F&SF

Gordon van Gelder is offering a free copy of The Magazine of Fantasy & Science Fiction to any bloggers willing to write about it. I already subscribe, but, like Jeff Ford and Jonathan Strahan and others, I like the magazine and have been reading it for a long time. It's certainly my favorite of the digest-sized genre magazines, and the interior design is tasteful enough that I don't find it painful to read the stories housed within. Gordon strives to present a range of fiction, from the weirdly new to the traditionally familiar.
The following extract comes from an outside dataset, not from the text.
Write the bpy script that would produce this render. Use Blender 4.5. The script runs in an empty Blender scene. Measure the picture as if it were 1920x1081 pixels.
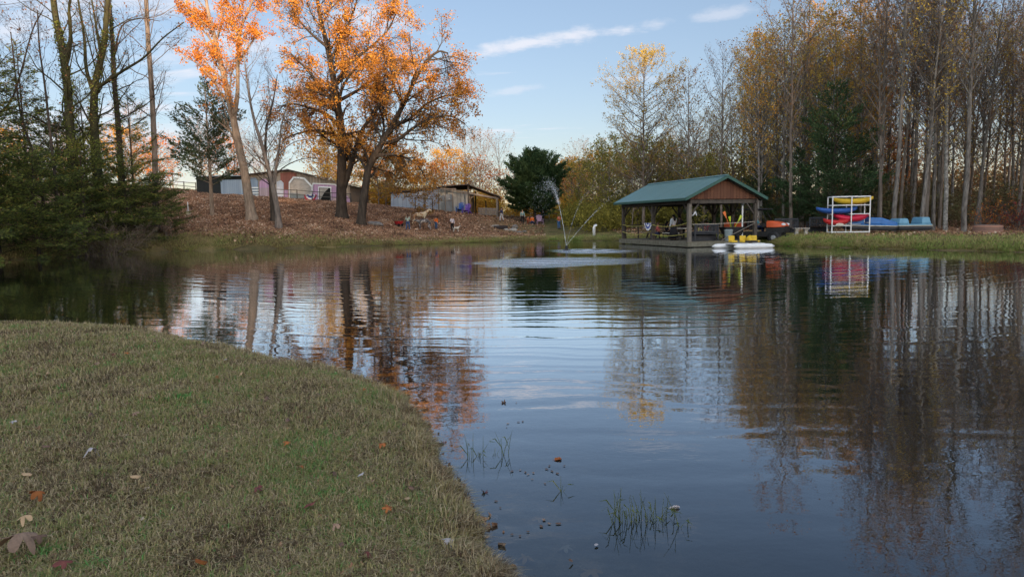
import bpy, bmesh, math, random
import numpy as np
from mathutils import Vector, Matrix, Euler
random.seed(7)
RNG = np.random.default_rng(11)
S = bpy.context.scene
C = S.collection
PI = math.pi
rad = math.radians

# ------------------------------------------------------------ camera
CAMZ = 1.70
FPX = 1280.0
PITCH = math.atan(125.5 / FPX)
ROLL = rad(0.9)
RM = (Matrix.Rotation(PI / 2 - PITCH, 3, 'X') @ Matrix.Rotation(-ROLL, 3, 'Z'))
cd = bpy.data.cameras.new('camera')
cam = bpy.data.objects.new('camera', cd)
C.objects.link(cam)
cam.location = (0, 0, CAMZ)
cam.rotation_euler = RM.to_euler()
cd.sensor_width = 36
cd.lens = 36 * FPX / 1920
cd.clip_start = 0.05
cd.clip_end = 3000
S.camera = cam

def at(px, py, d):
    """world point seen at photo pixel (px,py) at ground distance d ahead of the camera"""
    r = RM @ Vector(((px - 960) / FPX, -(py - 540.5) / FPX, -1))
    return Vector((0, 0, CAMZ)) + r * (d / r.y)

def xat(px, d):
    return at(px, 430, d).x

# ------------------------------------------------------------ tagging
def tag(o, label=None, cat=None, group=None, kind=None):
    if label: o['label'] = label
    if cat: o['category'] = cat
    if group: o['group'] = group
    if kind: o['kind'] = kind
    return o

def thing(name, label, cat, loc=(0, 0, 0), rz=0, group=None):
    o = bpy.data.objects.new(name, None)
    C.objects.link(o)
    o.empty_display_size = 0.3
    o.location = loc
    o.rotation_euler = (0, 0, rz)
    return tag(o, label, cat, group)

def copy_tree(o, parent=None):
    c = o.copy()
    C.objects.link(c)
    if parent is not None:
        c.parent = parent
    for ch in list(o.children):
        copy_tree(ch, c)
    return c

# ------------------------------------------------------------ numpy mesh
def np_mesh(name, V, F, mat=None, parent=None, smooth=False, attr=None):
    """V (n,3), F list of (m,k) int arrays"""
    me = bpy.data.meshes.new(name)
    V = np.asarray(V, np.float32)
    if not isinstance(F, list): F = [F]
    F = [np.asarray(f, np.int32) for f in F if len(f)]
    me.vertices.add(len(V))
    me.vertices.foreach_set('co', V.ravel())
    nl = sum(f.size for f in F)
    npoly = sum(len(f) for f in F)
    me.loops.add(nl)
    me.polygons.add(npoly)
    me.loops.foreach_set('vertex_index', np.concatenate([f.ravel() for f in F]))
    tot = np.concatenate([np.full(len(f), f.shape[1], np.int32) for f in F])
    st = np.concatenate([[0], np.cumsum(tot)[:-1]]).astype(np.int32)
    me.polygons.foreach_set('loop_start', st)
    try: me.polygons.foreach_set('loop_total', tot)
    except Exception: pass
    me.polygons.foreach_set('use_smooth', np.full(npoly, smooth, bool))
    if attr:
        for an, (dom, data) in attr.items():
            a = me.attributes.new(an, 'FLOAT', dom)
            a.data.foreach_set('value', np.asarray(data, np.float32))
    me.update(calc_edges=True)
    if mat: me.materials.append(mat)
    o = bpy.data.objects.new(name, me)
    C.objects.link(o)
    if parent is not None: o.parent = parent
    return o

class MB:
    """collects shapes; build() links them as one mesh"""
    def __init__(s):
        s.v = []; s.f = []
    def add(s, vs, fs):
        n = len(s.v)
        s.v += [tuple(v) for v in vs]
        s.f += [tuple(i + n for i in f) for f in fs]
        return s
    def box(s, c, d, rz=0, rx=0, ry=0):
        M = Euler((rx, ry, rz)).to_matrix()
        vs = []
        for x in (-.5, .5):
            for y in (-.5, .5):
                for z in (-.5, .5):
                    vs.append(M @ Vector((x * d[0], y * d[1], z * d[2])) + Vector(c))
        return s.add(vs, [(0, 1, 3, 2), (4, 6, 7, 5), (0, 4, 5, 1), (2, 3, 7, 6), (0, 2, 6, 4), (1, 5, 7, 3)])
    def bar(s, a, b, w, h=None):
        """rectangular bar from a to b"""
        h = h or w
        a = Vector(a); b = Vector(b); t = (b - a).normalized()
        up = Vector((0, 0, 1)) if abs(t.z) < .95 else Vector((0, 1, 0))
        u = t.cross(up).normalized(); v = u.cross(t)
        vs = [p + u * i * w / 2 + v * j * h / 2 for p in (a, b) for i, j in ((-1, -1), (1, -1), (1, 1), (-1, 1))]
        return s.add(vs, [(3, 2, 1, 0), (4, 5, 6, 7), (0, 1, 5, 4), (1, 2, 6, 5), (2, 3, 7, 6), (3, 0, 4, 7)])
    def tube(s, pts, r, n=8):
        pts = [Vector(p) for p in pts]
        if not hasattr(r, '__len__'): r = [r] * len(pts)
        rings = []; vs = []; fs = []
        for i, p in enumerate(pts):
            t = (pts[min(i + 1, len(pts) - 1)] - pts[max(i - 1, 0)]).normalized()
            up = Vector((0, 0, 1)) if abs(t.z) < .9 else Vector((0, 1, 0))
            u = t.cross(up).normalized(); v = u.cross(t)
            for k in range(n):
                a = 2 * PI * k / n
                vs.append(p + (u * math.cos(a) + v * math.sin(a)) * r[i])
        for i in range(len(pts) - 1):
            for k in range(n):
                k2 = (k + 1) % n
                fs.append((i * n + k, i * n + k2, (i + 1) * n + k2, (i + 1) * n + k))
        fs.append(tuple(range(n))[::-1]); fs.append(tuple(range((len(pts) - 1) * n, len(pts) * n)))
        return s.add(vs, fs)
    def prism(s, outline, h, axis='y', at0=0.):
        """outline list of 2D pts; extruded along axis"""
        n = len(outline)
        def P(a, b, c):
            return {'y': (a, c, b), 'z': (a, b, c), 'x': (c, a, b)}[axis]
        vs = [P(a, b, at0) for a, b in outline] + [P(a, b, at0 + h) for a, b in outline]
        fs = [tuple(range(n)), tuple(range(n, 2 * n))[::-1]] + [(i, i + n, (i + 1) % n + n, (i + 1) % n) for i in range(n)]
        return s.add(vs, fs)
    def ball(s, c, r, seg=10, ring=7, M=None):
        if not hasattr(r, '__len__'): r = (r, r, r)
        vs = []; fs = []
        for j in range(1, ring):
            th = PI * j / ring
            for k in range(seg):
                a = 2 * PI * k / seg
                v = Vector((r[0] * math.sin(th) * math.cos(a), r[1] * math.sin(th) * math.sin(a), r[2] * math.cos(th)))
                if M: v = M @ v
                vs.append(v + Vector(c))
        t = Vector((0, 0, r[2])); b = Vector((0, 0, -r[2]))
        if M: t = M @ t; b = M @ b
        vs.append(t + Vector(c)); vs.append(b + Vector(c))
        for j in range(ring - 2):
            for k in range(seg):
                k2 = (k + 1) % seg
                fs.append((j * seg + k, (j + 1) * seg + k, (j + 1) * seg + k2, j * seg + k2))
        T = len(vs) - 2
        for k in range(seg):
            k2 = (k + 1) % seg
            fs.append((T, k, k2)); fs.append((T + 1, (ring - 2) * seg + k2, (ring - 2) * seg + k))
        return s.add(vs, fs)
    def loft(s, rings, cap=True):
        n = len(rings[0]); vs = [v for r in rings for v in r]; fs = []
        for i in range(len(rings) - 1):
            for k in range(n):
                k2 = (k + 1) % n
                fs.append((i * n + k, i * n + k2, (i + 1) * n + k2, (i + 1) * n + k))
        if cap:
            fs.append(tuple(range(n))[::-1]); fs.append(tuple(range((len(rings) - 1) * n, len(rings) * n)))
        return s.add(vs, fs)
    def build(s, name, mat, parent=None, bevel=0, smooth=False, label=None):
        me = bpy.data.meshes.new(name)
        bm = bmesh.new()
        bv = [bm.verts.new(v) for v in s.v]
        for f in s.f:
            try: bm.faces.new([bv[i] for i in f])
            except ValueError: pass
        bmesh.ops.recalc_face_normals(bm, faces=bm.faces)
        if bevel:
            eds = [e for e in bm.edges if len(e.link_faces) == 2 and e.calc_face_angle(0) > .6]
            bmesh.ops.bevel(bm, geom=eds, offset=bevel, segments=2, profile=.6, affect='EDGES')
        if smooth:
            for f in bm.faces: f.smooth = True
        bm.to_mesh(me); bm.free()
        me.materials.append(mat)
        o = bpy.data.objects.new(name, me)
        C.objects.link(o)
        if parent is not None: o.parent = parent
        if label: o['label'] = label
        return o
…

Here's my offer: I have a box with 23 issues of F&SF that, for one reason or another, I have multiple copies of. These range from the February 1961 issue with Brian Aldiss's "Hothouse" in it to the April 1965 with Isaac Asimov's "Eyes do More than See" to the November 1987 issue with James Tiptree, Jr.'s "In Midst of Life" (and the announcement of Tiptree's death), Ursula LeGuin's "Buffalo Gals, Won't You Come Out Tonight" (a personal favorite), and James Patrick Kelly's "Daemon" (never collected in a book, as far as I know) -- finishing off with the September 2005 issue with Kelly Link's recently-Nebula-winning novella "Magic for Beginners". (Condition ranges from brand new to falling apart.)

How do you get this box of goodies? Be the first person to leave a comment promising either to write about one or more of the issues in the box on your own blog, or to write a short something for this site about one or more of the issues. Then promise to send on any remaining issues to the first person to leave a comment on your post who vows to do the same, until eventually all these issues of F&SF find somebody to write about them, or at least a warm and loving home.

So be the first commenter on this post, then email me your address and I'll send the box to you. When you receive them, start reading. Once you've finished reading, write about your reading experience either for your own site or for this one. Then send the magazines you didn't read and don't want on to somebody else.

Update: And the winner is Paul Jessup!